I’m in the season of life where I can’t seem to finish anything.
I’m in the middle of reading three books, two very short, yet they sit unfinished.
I have yarn projects my fingers ache to work on, and a pattern to perfect and publish.
I have beads purchased to make a necklace to honor a woman I met once.
I have a research project, and books I want to write, and a handful of half finished poems.
(I can’t give birth to all my creations at the same time, but I’m trying to anyway.)
I’ve been doing my best to ignore my rather-long-and-still-growing list of house projects.
Project: Try A Triathlon had to be put on hold yesterday so that I would have energy in the evening for Project: Keep My Job.
Writing these words is a luxury in stolen time, while my baby fusses in her highchair.
Last night she woke up early, before I went to bed.
Unlike usual, she didn’t nurse back to sleep.
Usually I would be reading my scriptures right then.
Part of me felt like I “should” be reading my scriptures right then.
I could not.
How could I have possibly ignored my baby’s cries?
I relished the weight of her body on my shoulder. Her soft skin, soft scent, soft pats on my neck.
This is the time I have to seek God, but I’m too busy.
I’m too busy comforting the weary and feeding her with my own flesh and blood.
I am so hungry.
This is the time I have to seek God, so I did. I saw Her projected in my own actions. Or was it Jesus?
I am so hungry.
In our ordinances, we worship a male god who symbolically gives birth, who lactates. I don’t understand why this doesn’t seem to help us provide loving places for everyone on the gender spectrum. I ache to know more.
The men at church frequently tell me to read my scriptures every day. (I really do try.) It has occurred to me though, that the point is not to read.

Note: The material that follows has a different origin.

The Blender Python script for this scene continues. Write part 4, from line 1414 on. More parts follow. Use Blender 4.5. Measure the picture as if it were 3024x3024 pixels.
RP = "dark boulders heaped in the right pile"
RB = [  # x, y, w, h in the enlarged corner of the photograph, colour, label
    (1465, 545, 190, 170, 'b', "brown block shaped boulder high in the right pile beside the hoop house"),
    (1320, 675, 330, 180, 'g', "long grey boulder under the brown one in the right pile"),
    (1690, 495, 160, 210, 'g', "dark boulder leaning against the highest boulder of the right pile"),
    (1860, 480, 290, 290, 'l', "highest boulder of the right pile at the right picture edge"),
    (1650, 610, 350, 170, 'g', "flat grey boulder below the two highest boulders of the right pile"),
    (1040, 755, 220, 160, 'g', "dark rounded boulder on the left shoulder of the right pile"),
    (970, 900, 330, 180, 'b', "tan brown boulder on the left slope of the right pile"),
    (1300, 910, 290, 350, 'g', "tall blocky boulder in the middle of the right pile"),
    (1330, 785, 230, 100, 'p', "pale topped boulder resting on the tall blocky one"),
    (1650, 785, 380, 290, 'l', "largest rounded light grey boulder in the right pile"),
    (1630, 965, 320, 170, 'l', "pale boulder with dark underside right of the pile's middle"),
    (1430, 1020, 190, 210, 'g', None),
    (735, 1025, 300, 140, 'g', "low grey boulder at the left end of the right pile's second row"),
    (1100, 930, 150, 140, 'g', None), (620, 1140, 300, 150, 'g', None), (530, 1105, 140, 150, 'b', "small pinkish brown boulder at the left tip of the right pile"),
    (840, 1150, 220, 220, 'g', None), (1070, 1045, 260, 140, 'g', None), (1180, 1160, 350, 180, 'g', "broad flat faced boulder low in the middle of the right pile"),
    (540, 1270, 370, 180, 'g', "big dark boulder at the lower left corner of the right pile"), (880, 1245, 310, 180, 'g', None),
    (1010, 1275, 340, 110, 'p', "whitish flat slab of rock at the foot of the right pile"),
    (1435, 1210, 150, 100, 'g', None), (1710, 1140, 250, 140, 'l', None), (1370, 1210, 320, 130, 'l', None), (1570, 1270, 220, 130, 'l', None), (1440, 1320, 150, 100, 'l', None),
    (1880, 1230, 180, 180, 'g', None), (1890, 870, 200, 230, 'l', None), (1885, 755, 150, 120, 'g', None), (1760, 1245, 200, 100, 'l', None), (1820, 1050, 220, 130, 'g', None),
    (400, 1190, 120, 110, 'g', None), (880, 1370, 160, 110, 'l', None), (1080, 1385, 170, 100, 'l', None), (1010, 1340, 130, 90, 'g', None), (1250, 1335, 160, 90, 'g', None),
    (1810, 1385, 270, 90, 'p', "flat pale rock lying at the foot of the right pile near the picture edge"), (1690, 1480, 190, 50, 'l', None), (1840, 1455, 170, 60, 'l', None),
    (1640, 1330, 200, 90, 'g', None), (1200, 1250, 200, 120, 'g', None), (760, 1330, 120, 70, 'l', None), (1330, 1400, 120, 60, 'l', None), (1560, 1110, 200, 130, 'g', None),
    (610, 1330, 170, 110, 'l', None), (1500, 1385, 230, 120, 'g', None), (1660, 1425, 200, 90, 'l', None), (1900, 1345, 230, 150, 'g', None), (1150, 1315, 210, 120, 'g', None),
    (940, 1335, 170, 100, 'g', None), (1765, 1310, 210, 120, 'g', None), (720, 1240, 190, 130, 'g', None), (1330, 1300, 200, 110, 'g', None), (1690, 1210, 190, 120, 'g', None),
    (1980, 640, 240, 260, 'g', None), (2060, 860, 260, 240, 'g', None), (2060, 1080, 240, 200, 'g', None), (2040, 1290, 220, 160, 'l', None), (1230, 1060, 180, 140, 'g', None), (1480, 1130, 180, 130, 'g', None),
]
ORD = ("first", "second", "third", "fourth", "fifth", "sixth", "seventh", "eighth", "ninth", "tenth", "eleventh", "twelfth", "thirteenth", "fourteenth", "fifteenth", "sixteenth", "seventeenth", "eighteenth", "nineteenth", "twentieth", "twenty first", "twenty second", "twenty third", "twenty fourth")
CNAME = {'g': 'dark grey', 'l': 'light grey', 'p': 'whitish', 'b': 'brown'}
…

The point is to seek God. Reading scripture is just one way to seek. And I am so hungry.
I relish the days I can go to second church: playing in the woods with my kids, pouring Mother Nature into our bodies and curiosity into our minds. It’s hard to find Her at first church. I am so hungry.
With the nursing and the exercise, my grocery bill has increased dramatically. It’s so hard to keep myself fed. I’m always hungry.
For a moment, in bed nursing my daughter and snuggling her to sleep, I felt that my actions were at one with what God would do. I would have supposed such an impression to feel immensely satisfying. But no. I went to sleep hungry, and now I am ravenous to see God projected in my actions again. Often. That feels like a really big project.
Kaylee only wears sensible shoes (if she has to wear shoes at all) and is passionate about pants with functional pockets (even her Sunday slacks). She has degrees in physics and electrical engineering, but has spent the last few years as a rather alarmingly domesticated mostly-stay-at-home mom.
So beautiful! I love this and you!
Well done Kaylee, I LOVE this!!!
This is beautiful and, as a mom to three boys, one of whom is 1 month old, this made me cry. Thank you for this so much. Book marking so I can reread it when I need reminding.
I have three girls :-).
I’m glad you enjoyed it. Hugs and solidarity from across the vast expanse of the internet.